10月8日
『デアスポラという言葉』
ガザに拠点をおくハマースに急激な攻撃を受け、いまイスラエルは狂気じみているようだ。無理もない、いままではイスラエル側絶対優勢の中での戦いで、イスラエル国民や軍人にはほとんど犠牲者が出ていなかった。
しかし、今回は全く様相を異にしている。イスラエル側の犠牲者つまり死者が300人をこえて出ているのだ。それに加え負傷者の数も、1500人以上、相当なものだ。これでは連戦連勝できたイスラエル側としては、きちがいじみたショックを受けていることであろう。
しかも、ハマース側の攻撃はイスラエルのほぼ全域と広がっており、ガザからエルサレムに通じる幹線道路や、イスラエル最大の国際空港テルアビブ空港とその周辺でもでも起こっている。ミサイルがガザ地区から何千発と飛んで来るのだから、大きな犠牲が出るのも仕方なかろう。
この惨事は多分にイスラエル側の気のゆるみによろうし、イランからの武器援助が多いことにもよろう。そしてながい間、一方的な攻撃を受けていたパレスチナ人の間の怒りが、頂点に達していたことにもよろう。
さて今後イスラエルはどのような報復をするのであろうか。そしてそれは成功するのであろうか。無差別攻撃をすれば、世界はイスラエルの蛮行を非難しよう。そうなるのはこれまでながい間、イスラエルが一方的な攻撃を加え続けてきているからだ。
アメリカ政府は即座にイスラエル支援を叫んでいるが、果たしてそれだけの武器の余裕がアメリカにはあるのだろうか。そして資金的余裕もあるのだろうか。アメリカは世界中で戦争を仕掛けているだけにそう簡単ではあるまい。

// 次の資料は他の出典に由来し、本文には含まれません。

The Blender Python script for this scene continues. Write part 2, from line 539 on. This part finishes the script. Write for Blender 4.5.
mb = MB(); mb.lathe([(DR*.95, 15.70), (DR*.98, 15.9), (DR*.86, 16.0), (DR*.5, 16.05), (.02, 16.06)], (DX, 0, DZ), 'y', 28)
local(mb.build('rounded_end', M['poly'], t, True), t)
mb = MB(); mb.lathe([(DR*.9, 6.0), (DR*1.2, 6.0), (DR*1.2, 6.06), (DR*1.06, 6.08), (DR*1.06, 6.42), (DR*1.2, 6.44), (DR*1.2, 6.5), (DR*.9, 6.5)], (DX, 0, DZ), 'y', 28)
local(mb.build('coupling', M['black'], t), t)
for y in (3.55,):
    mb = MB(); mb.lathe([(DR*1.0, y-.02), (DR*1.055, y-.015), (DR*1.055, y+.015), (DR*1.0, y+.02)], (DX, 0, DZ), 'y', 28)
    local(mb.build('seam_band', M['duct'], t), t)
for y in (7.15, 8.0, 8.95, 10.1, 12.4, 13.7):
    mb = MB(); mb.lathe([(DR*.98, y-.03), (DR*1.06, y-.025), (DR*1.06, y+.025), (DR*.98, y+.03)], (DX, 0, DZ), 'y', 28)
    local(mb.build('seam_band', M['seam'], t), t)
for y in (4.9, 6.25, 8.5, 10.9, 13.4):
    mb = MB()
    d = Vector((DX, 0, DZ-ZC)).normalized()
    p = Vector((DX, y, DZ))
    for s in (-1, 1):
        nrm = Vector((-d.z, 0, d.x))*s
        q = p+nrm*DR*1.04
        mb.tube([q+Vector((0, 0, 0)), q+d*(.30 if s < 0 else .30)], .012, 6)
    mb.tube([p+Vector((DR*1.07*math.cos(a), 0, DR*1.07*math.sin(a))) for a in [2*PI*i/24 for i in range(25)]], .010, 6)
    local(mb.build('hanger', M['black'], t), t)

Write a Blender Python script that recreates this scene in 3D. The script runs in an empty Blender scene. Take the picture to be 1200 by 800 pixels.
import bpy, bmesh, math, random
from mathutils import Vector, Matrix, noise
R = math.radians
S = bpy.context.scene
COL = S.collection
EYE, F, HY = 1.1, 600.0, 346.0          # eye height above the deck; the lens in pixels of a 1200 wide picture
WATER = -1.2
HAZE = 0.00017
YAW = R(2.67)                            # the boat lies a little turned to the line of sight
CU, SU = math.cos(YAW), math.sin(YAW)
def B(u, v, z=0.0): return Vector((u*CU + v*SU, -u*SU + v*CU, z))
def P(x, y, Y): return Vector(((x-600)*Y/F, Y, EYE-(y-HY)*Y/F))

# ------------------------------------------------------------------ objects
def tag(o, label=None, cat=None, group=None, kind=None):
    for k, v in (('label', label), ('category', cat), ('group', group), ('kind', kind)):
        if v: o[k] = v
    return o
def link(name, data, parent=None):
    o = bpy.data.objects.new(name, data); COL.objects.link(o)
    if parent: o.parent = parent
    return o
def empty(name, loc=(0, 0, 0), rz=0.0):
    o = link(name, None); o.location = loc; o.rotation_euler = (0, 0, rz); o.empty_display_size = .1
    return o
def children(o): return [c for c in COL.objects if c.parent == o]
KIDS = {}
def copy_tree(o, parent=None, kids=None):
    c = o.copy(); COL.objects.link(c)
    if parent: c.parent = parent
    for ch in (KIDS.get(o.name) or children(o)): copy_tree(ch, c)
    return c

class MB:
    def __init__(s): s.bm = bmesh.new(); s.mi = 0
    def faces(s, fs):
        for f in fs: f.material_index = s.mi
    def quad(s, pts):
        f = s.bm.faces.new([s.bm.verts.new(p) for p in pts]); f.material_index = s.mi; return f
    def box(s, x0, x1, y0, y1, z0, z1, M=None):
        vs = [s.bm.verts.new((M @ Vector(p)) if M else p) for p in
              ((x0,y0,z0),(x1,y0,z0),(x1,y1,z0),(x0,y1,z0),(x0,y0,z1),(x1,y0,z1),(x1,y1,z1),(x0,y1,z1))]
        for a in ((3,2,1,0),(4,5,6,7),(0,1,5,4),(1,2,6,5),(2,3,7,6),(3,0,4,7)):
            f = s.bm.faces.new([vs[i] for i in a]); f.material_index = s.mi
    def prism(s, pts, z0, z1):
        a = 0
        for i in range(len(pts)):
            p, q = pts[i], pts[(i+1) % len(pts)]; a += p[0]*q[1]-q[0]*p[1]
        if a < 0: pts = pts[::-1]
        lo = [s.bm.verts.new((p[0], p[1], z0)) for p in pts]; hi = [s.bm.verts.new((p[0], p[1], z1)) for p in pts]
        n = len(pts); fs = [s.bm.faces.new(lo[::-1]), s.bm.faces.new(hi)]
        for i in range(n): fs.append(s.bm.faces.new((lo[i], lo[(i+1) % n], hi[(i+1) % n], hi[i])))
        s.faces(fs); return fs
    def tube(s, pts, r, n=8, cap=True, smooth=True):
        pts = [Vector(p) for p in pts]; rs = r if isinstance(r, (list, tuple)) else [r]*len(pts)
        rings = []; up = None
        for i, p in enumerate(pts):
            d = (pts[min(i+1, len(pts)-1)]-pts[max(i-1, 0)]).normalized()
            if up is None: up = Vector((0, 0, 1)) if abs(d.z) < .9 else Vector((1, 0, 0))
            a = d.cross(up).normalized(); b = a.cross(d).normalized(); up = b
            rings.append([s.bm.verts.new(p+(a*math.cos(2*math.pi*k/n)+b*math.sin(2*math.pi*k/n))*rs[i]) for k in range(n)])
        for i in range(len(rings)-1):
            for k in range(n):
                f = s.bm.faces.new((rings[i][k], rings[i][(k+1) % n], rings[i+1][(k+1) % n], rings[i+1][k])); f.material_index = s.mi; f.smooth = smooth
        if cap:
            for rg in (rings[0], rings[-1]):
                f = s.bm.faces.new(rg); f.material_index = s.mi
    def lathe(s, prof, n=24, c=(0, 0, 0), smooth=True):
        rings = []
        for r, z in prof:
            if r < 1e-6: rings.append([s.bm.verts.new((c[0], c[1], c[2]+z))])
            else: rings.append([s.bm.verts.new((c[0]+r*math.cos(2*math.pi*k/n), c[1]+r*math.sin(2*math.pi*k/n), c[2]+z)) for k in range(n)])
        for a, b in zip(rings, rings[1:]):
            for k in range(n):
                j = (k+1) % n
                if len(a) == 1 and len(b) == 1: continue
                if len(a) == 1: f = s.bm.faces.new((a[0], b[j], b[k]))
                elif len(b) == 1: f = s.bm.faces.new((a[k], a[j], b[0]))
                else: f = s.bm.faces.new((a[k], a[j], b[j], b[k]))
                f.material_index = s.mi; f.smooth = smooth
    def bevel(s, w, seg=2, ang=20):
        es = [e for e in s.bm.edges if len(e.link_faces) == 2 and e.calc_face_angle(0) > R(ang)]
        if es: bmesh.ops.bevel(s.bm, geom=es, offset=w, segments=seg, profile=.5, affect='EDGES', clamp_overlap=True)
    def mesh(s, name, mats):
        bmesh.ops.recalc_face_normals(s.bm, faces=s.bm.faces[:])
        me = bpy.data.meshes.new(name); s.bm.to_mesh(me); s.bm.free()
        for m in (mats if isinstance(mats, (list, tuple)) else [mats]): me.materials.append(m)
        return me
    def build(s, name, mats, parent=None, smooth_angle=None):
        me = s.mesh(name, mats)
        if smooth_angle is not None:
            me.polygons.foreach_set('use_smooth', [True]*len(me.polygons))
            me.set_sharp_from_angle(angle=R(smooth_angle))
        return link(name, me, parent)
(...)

そしてもう一つ、アメリカのイスラエルに対する対応は、つめたくなってきている。アメリカは 傲慢なイスラエルの援助要求にうんざりし、それ以外の各国で抱えている援助にもうんざりしているのであろう.
このパレスチナ側の攻撃が長期化すれば、アラブ各国もパレスチナ支援に回らざるを得まい。そして1973年に起った第4次中東戦争のような事態に発展する懸念があろう。こんな情報を目にしていてふと頭に浮かんだのは、デアスポラという言葉だった。そうならなければいいのだが。